Wednesday, April 24, 2024

Some notes on preaching God’s word

THE readings of the Mass on Wednesday of the 4th Week of Easter (cfr. Acts 12,24-13,5; Jn 12,44-50) somehow remind us of the need to spread the word of God, which is another way of saying that we have to make God not only known but also loved and pursued to such an extent that we truly become children of his, sharers of his life and nature, as God wants us to be. 

 In the first reading, we see how the early disciples of Christ started to go around to preach about Christ. In the responsorial psalm, we are made to realize that we have to the desire to let God be praised by all the nations. And in the gospel, Christ made it clear that he was and is the one who will lead us to God. In other words, he is the very Word of God. We need to listen to him, follow him and, in fact, identify ourselves with him. 

 Toward this end we need to realize that in making Christ known and loved, we have to transmit as faithfully as possible this very Word of God. This can be done in many ways, but an important way is that of preaching God’s Word. 

 Preaching the Word of God is a task entrusted to his apostles and shared by all of us in different ways. The clergy, of course, takes a leading role in this affair. It’s a serious business that involves our whole being, and not just our talents and powers. 

 First, we need to examine our understanding and attitude toward God’s word, especially the Gospel. On this basic understanding would depend what we do with the Gospel and how we handle it. 

 Do we really know the true nature of the Gospel? Or do we take it as just one more book, perhaps with certain importance, but definitely not as the living word of God, in spite of its human dimensions? 

 The Gospel is actually the proclamation of Christ as the Emmanuel, that is, God with us. This is an on-going affair that did not stop with the death of Christ. Christ lives with us up to now, and continues to do things with us. 

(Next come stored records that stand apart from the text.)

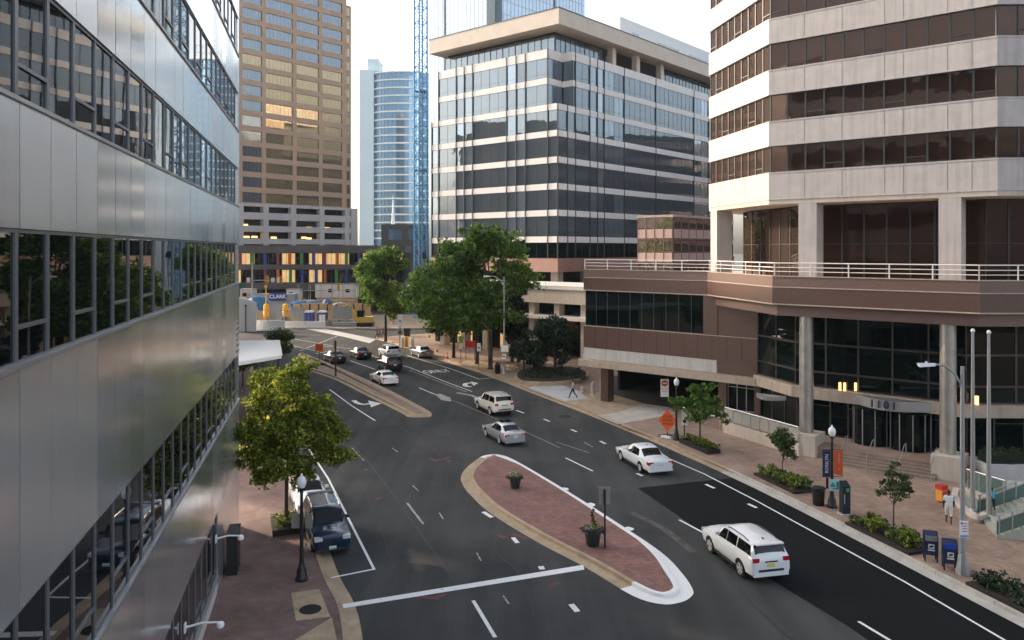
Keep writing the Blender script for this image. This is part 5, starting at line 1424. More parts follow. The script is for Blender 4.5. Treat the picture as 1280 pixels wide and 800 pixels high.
car(sedan(4.9,1.85,1.46),black,'black sedan waiting beside the brown sign post on the far median',(404,449.5),(416.5,455.5),'sedan',group='vehicles in the right-hand lanes')
car(sedan(5.0,1.85,1.46,tl=(.24,.40),tailz=.82),dkgrey,'charcoal sedan with tall red tail lamps queuing next to the black sport utility car',(436,444.5),(449,450.5),'sedan',group='vehicles in the right-hand lanes')
car(suv(4.7,1.86,1.70),white,'white sport utility car queuing behind the charcoal sedan and the round corner tree',(472,443.5),(486,450),'sport_utility_car',group='vehicles in the right-hand lanes')
car(sedan(4.7,1.82,1.45),grey,'grey sedan parked by the kerb under the street trees',(512.5,443),(527.5,448.5),'sedan',group='vehicles in the right-hand lanes')
# parked on the left, facing the camera
pd=unit((-11.2,47.9),(-6.0,34.5)); rotp=math.atan2(pd[1],pd[0])
t=make_car('sport_utility_car','dark blue sport utility car parked facing the camera by the near lamp post',suv(4.72,1.80,1.72,railm=M['alu'],dark_bumper=True,mirror=M['plastic'],head=.86),navy,'cars parked beside the metal office')
fx=G(416,697); place(t,(fx[0]-pd[0]*2.36,fx[1]-pd[1]*2.36,0),rotp)
t=make_car('sedan','white car with a sunroof parked behind the dark blue one under the sunlit tree',sedan(4.7,1.80,1.48,sunroof=True),white,'cars parked beside the metal office')
place(t,(fx[0]-pd[0]*8.0-.15,fx[1]-pd[1]*8.0,0),rotp)

# =================================================================== PEOPLE
def person(label,loc,face,h=1.75,shirt=None,trousers=None,skin=(.35,.2,.14),hair=(.02,.015,.012),stride=.3,arms=(-.25,.25),bend=(0,0),shorts=False,group=None,shoes=(.02,.02,.02)):
    """face: heading in radians of the direction faced; body is one skinned surface"""
    k=h/1.75; t=thing('person',label,'person',loc,face,group)
    V={}; E=[]; Rr={}
    def v(n,p,r): V[n]=Vector(p)*k; Rr[n]=r*k
    v('pel',(0,0,.93),.145); v('waist',(.0,0,1.08),.125); v('chest',(.02,0,1.30),.150); v('neck0',(.0,0,1.46),.075); v('neck',(.01,0,1.52),.055); v('head0',(.03,0,1.60),.078); v('head1',(.035,0,1.68),.092); v('head2',(.025,0,1.755),.05)
    for a,b in (('pel','waist'),('waist','chest'),('chest','neck0'),('neck0','neck'),('neck','head0'),('head0','head1'),('head1','head2')): E.append((a,b))
    for s,sn,st_,ar in ((1,'L',stride,arms[0]),(-1,'R',-stride,arms[1])):
        v('hip'+sn,(.0,.10*s,.86),.105); v('knee'+sn,(st_*.48+.05,.10*s,.49),.065); v('ank'+sn,(st_*.95-(.10 if st_<0 else 0),.10*s,.09+(.06 if st_<0 else 0)),.042); v('toe'+sn,(st_*.95+.15-(.10 if st_<0 else 0),.11*s,.04+(.02 if st_<0 else 0)),.036)
        E+= [('pel','hip'+sn),('hip'+sn,'knee'+sn),('knee'+sn,'ank'+sn),('ank'+sn,'toe'+sn)]
        v('sh'+sn,(.0,.185*s,1.41),.068); v('elb'+sn,(ar*.45-.02,.235*s,1.14),.048); v('wr'+sn,(ar*.95+.05,.235*s,.91),.034); v('hand'+sn,(ar*1.1+.06,.225*s,.82),.036); v('fing'+sn,(ar*1.15+.08,.215*s,.745),.018); v('thumb'+sn,(ar*1.1+.105,.19*s,.80),.014)
        E+= [('chest','sh'+sn),('sh'+sn,'elb'+sn),('elb'+sn,'wr'+sn),('wr'+sn,'hand'+sn),('hand'+sn,'fing'+sn),('hand'+sn,'thumb'+sn)]
    names=list(V); idx={n:i for i,n in enumerate(names)}
    me=bpy.data.meshes.new('body'); me.from_pydata([V[n] for n in names],[(idx[a],idx[b]) for a,b in E],[])
    o=bpy.data.objects.new('body',me); COL.objects.link(o)
    o.modifiers.new('skin','SKIN'); o.modifiers.new('sub','SUBSURF').levels=2
    for n in names:
        sv=me.skin_vertices[0].data[idx[n]]; sv.radius=(Rr[n],Rr[n]*(1.25 if n in('chest','pel','waist') else 1)); sv.use_root=(n=='pel')
    dg=bpy.context.evaluated_depsgraph_get(); nm=bpy.data.meshes.new_from_object(o.evaluated_get(dg)); o.modifiers.clear(); o.data=nm; bpy.data.meshes.remove(me); nm.name='body'
    nm.materials.clear()
    for c_,nme in ((skin,'skin'),(shirt,'shirt'),(trousers,'trousers'),(hair,'hair'),(shoes,'shoes')): nm.materials.append(mat(nme,c_,.75))
    for p in nm.polygons:
        c=p.center/k; best=min(E,key=lambda e:(Vector(c)-(V[e[0]]+V[e[1]])/2/k).length)
        z=c.z; mi=0; arm=any(x[:2] in('el','wr','ha','fi','th') for x in best)
        if arm: mi=1 if (z>1.2) else 0
        elif z>1.47: mi=3 if (z>1.66 or (c.x<.0 and z>1.55)) else 0
        elif z>.98: mi=1
        elif z>(.46 if shorts else .12): mi=2
        elif z>.12: mi=0
        else: mi=4
        p.material_index=mi; p.use_smooth=True
    o.parent=t
    mb=MB(); hp=V['head1']; 
    for s in (1,-1): mb.lathe([(.004*k,0),(.011*k,.006*k),(.004*k,.014*k)],(hp.x+.085*k,s*.032*k,hp.z-.01*k),6,0)
    mb.build('eyes',M['matte_black'],t,world=False)
    return t
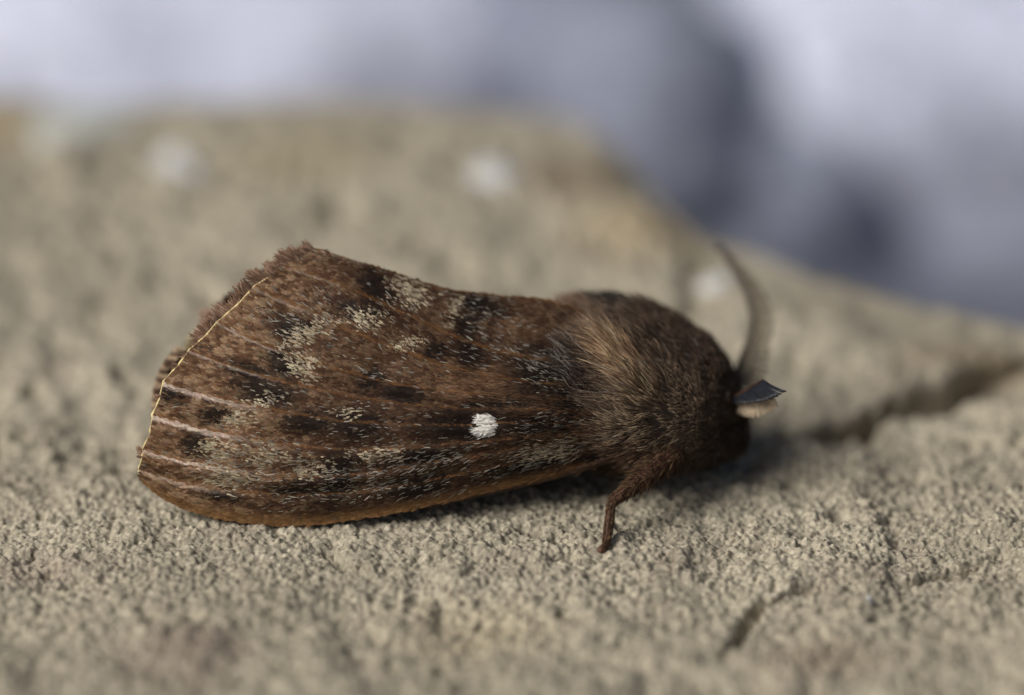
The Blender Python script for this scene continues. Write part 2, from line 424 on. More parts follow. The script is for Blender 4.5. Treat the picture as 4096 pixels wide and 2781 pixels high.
rock('boulder', P(2600, 480, 108), (10, 9, 10), 14, 'smaller shaded grey blurred boulder between the two bright ones', 0.12, 0.4, 2.2, M_mid)

rock('boulder', P(3190, 850, 110), (10, 8, 10), 23, 'small added grey blurred boulder filling the dark gap above the far antenna', 0.12, 0.2, 2.2, M_mid)  # added to fill the near-black gap with a softer grey

# ------------------------------------------------------------------ the moth
MID = 9.5                                   # depth of the moth's plane of symmetry
moth = empty('moth', (0, MID, 0))
moth['label'] = 'brown furry moth with tented mottled wings and one white wing spot, resting on the stone'
moth['category'] = 'moth'

# body: one continuous skin from the head to the tip of the abdomen
#        u,   top v, bottom v, half width
ST = [(850, 1300, 1380, 0.4), (900, 1305, 1450, 1.0), (1000, 1350, 1610, 1.9), (1300, 1390, 1740, 2.8), (1700, 1370, 1800, 3.5), (2050, 1320, 1840, 4.1), (2250, 1240, 1860, 5.0),
      (2330, 1210, 1880, 5.5), (2450, 1192, 1905, 6.0), (2560, 1202, 1915, 6.0), (2700, 1258, 1910, 5.4), (2790, 1312, 1895, 4.8), (2860, 1372, 1880, 4.0),
      (2915, 1455, 1850, 3.1), (2952, 1530, 1835, 2.4), (2982, 1615, 1815, 1.7), (3008, 1700, 1785, 0.7)]
ST = np.array(ST, float)
uu = np.interp(np.linspace(0, 1, 90), np.linspace(0, 1, len(ST)), ST[:, 0])
def scurve(col):
    y = np.interp(uu, ST[:, 0], ST[:, col]); k = np.array([1, 2, 3, 2, 1.0]); k /= k.sum()
    return np.convolve(np.pad(y, 2, mode='edge'), k, 'valid')
bt, bb, bw = scurve(1), scurve(2), scurve(3)
ddm = 4.0
bx = (uu - 2048) / PXMM * (DIST + 5) / DIST
Ut, Ub = (2170 - bt) / PXMM * 1.012, (2170 - bb) / PXMM * 1.012
Uc, Hh = (Ut + Ub) / 2, (Ut - Ub) / 2
bw = np.minimum(bw, Hh * 0.95 / sp)
rz_ = np.sqrt(np.maximum(Hh ** 2 - (bw * sp) ** 2, (0.5 * Hh) ** 2)) / cp
zc = (Uc - MID * sp) / cp
zc = np.maximum(zc, rz_ * 0.93 + 0.25)
NA = 64
an = np.arange(NA) * 2 * math.pi / NA
BV = np.stack([np.broadcast_to(bx[:, None], (90, NA)), MID + bw[:, None] * np.cos(an), zc[:, None] + rz_[:, None] * np.sin(an)], -1)
BQ = np.stack([a for a in (lambda i, j, j2: (i * NA + j, i * NA + j2, (i + 1) * NA + j2, (i + 1) * NA + j))(
    *np.meshgrid(np.arange(89), np.arange(NA), indexing='ij'), (np.meshgrid(np.arange(89), np.arange(NA), indexing='ij')[1] + 1) % NA)], -1).reshape(-1, 4)
bcap = np.concatenate([BV.reshape(-1, 3), BV[:1].mean(1), BV[-1:].mean(1)])
BT = [[j, (j + 1) % NA, 90 * NA] for j in range(NA)] + [[89 * NA + (j + 1) % NA, 89 * NA + j, 90 * NA + 1] for j in range(NA)]
body = mk('body', bcap, BQ[:, ::-1], BT, mat=M_skin, parent=moth)

def body_at(f, a):
    """point and outward normal on the body at station f (0..89) and angle a"""
    i = np.clip(f.astype(int), 0, 88); t = f - i
    lerp = lambda q: q[i] * (1 - t) + q[i + 1] * t
    def pt(fx, ax):
        i_ = np.clip(fx.astype(int), 0, 88); t_ = fx - i_
        g = lambda q: q[i_] * (1 - t_) + q[i_ + 1] * t_
        return np.stack([g(bx), MID + g(bw) * np.cos(ax), g(zc) + g(rz_) * np.sin(ax)], -1)
    p = pt(f, a); e = 1e-3
    du = pt(np.minimum(f + e, 88.999), a) - pt(np.maximum(f - e, 0), a); da = pt(f, a + e) - pt(f, a - e)
    n = norm(np.cross(du, da)); c = np.stack([lerp(bx), np.full_like(t, MID), lerp(zc)], -1)
    return p, n * np.sign(((p - c) * n).sum(-1))[:, None]

# ---- forewing: veins fan out from the root; s runs from the costa (bottom) to the ridge, t from the outer margin to the root
CUR = [
    [(562, 1915), (640, 1988), (780, 2050), (950, 2090), (1200, 2106), (1500, 2070), (1800, 2000), (2100, 1930), (2350, 1868), (2600, 1790)],
    [(558, 1880), (700, 1925), (944, 1970), (1300, 1985), (1600, 1945), (2000, 1860), (2300, 1805), (2600, 1770)],
    [(578, 1800), (700, 1835), (944, 1880), (1200, 1915), (1500, 1895), (1900, 1815), (2300, 1765), (2600, 1750)],
    [(618, 1660), (760, 1700), (1010, 1757), (1300, 1800), (1600, 1800), (1900, 1765), (2250, 1735), (2600, 1725)],
    [(664, 1527), (780, 1568), (944, 1610), (1200, 1665), (1500, 1700), (1900, 1700), (2250, 1690), (2600, 1700)],
    [(765, 1401), (880, 1450), (1077, 1515), (1300, 1570), (1600, 1620), (1900, 1640), (2250, 1640), (2600, 1675)],
    [(880, 1288), (960, 1335), (1100, 1400), (1400, 1500), (1700, 1560), (2000, 1590), (2300, 1600), (2600, 1650)],
    [(1026, 1148), (1120, 1195), (1254, 1255), (1500, 1370), (1750, 1460), (2000, 1520), (2300, 1550), (2600, 1600)],
    [(1140, 1070), (1250, 1100), (1400, 1160), (1600, 1250), (1800, 1345), (2000, 1415), (2300, 1470), (2600, 1540)],
    [(1262, 1000), (1400, 1042), (1600, 1102), (1760, 1156), (1950, 1186), (2200, 1204), (2400, 1275), (2600, 1380)]]
NT = 121
CG = np.stack([resample(c, NT) for c in CUR])                    # 10, NT, 2
tt = np.linspace(0, 1, NT)
DDK = np.array([  # t = 0, .25, .5, .75, 1
    [1.9, 1.2, 1.1, 1.8, 2.6], [1.2, .5, .4, 1.0, 2.2], [.8, .1, 0., .6, 2.0], [.6, -.1, -.2, .3, 1.8], [.6, -.2, -.3, .1, 1.7],
    [.7, -.1, -.2, .1, 1.7], [.9, .1, .0, .3, 1.8], [1.2, .6, .5, .8, 2.0], [1.6, 1.3, 1.5, 1.9, 2.6]])
DDG = np.stack([np.interp(tt, np.linspace(0, 1, 5), r) for r in DDK])
Ur = (2170 - CG[9, :, 1]) / PXMM
DDG = np.concatenate([DDG, ((MID - 0.12 - Ur * 1.01 * sp) / cp)[None]])
DDG[9] -= sstep(0.75, 1.0, tt) * 1.5
ker = np.ones(13) / 13
DDG = np.stack([np.convolve(np.pad(r, 6, mode='edge'), ker, 'valid') for r in DDG])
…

 All these affirmations are captured in the last lines of the Gospel of St. Matthew where our Lord said: 

 “Go, therefore, and teach all nations, baptizing them…. And behold I am with you all days, even to the consummation of the world.” (28,19-20) 

 We need to see to it that in preaching God’s word, while we have to adapt it to the way and the conditions of the people, we truly manage to transmit Christ’s true message to us. In this regard, we have to realize that Christ’s true message, while full of love and tenderness, will always involve suffering and sacrifice. He even spelled it out clearly when he said that if we want to follow him, we need to deny ourselves and carry the cross. 

 We have to be wary of just making feel-good memes and messages while neglecting the indispensable role of suffering and sacrifice in our life. When we preach, let’s find a way, guided always by our faith, of making suffering and sacrifice attractive to everyone. 

 And that can only take place if we know how to relate our unavoidable suffering and sacrifices to the redemptive passion, death and resurrection of Christ. We have to encourage everyone to have a theological and Christ-like attitude to any suffering and sacrifice we have to make in this life.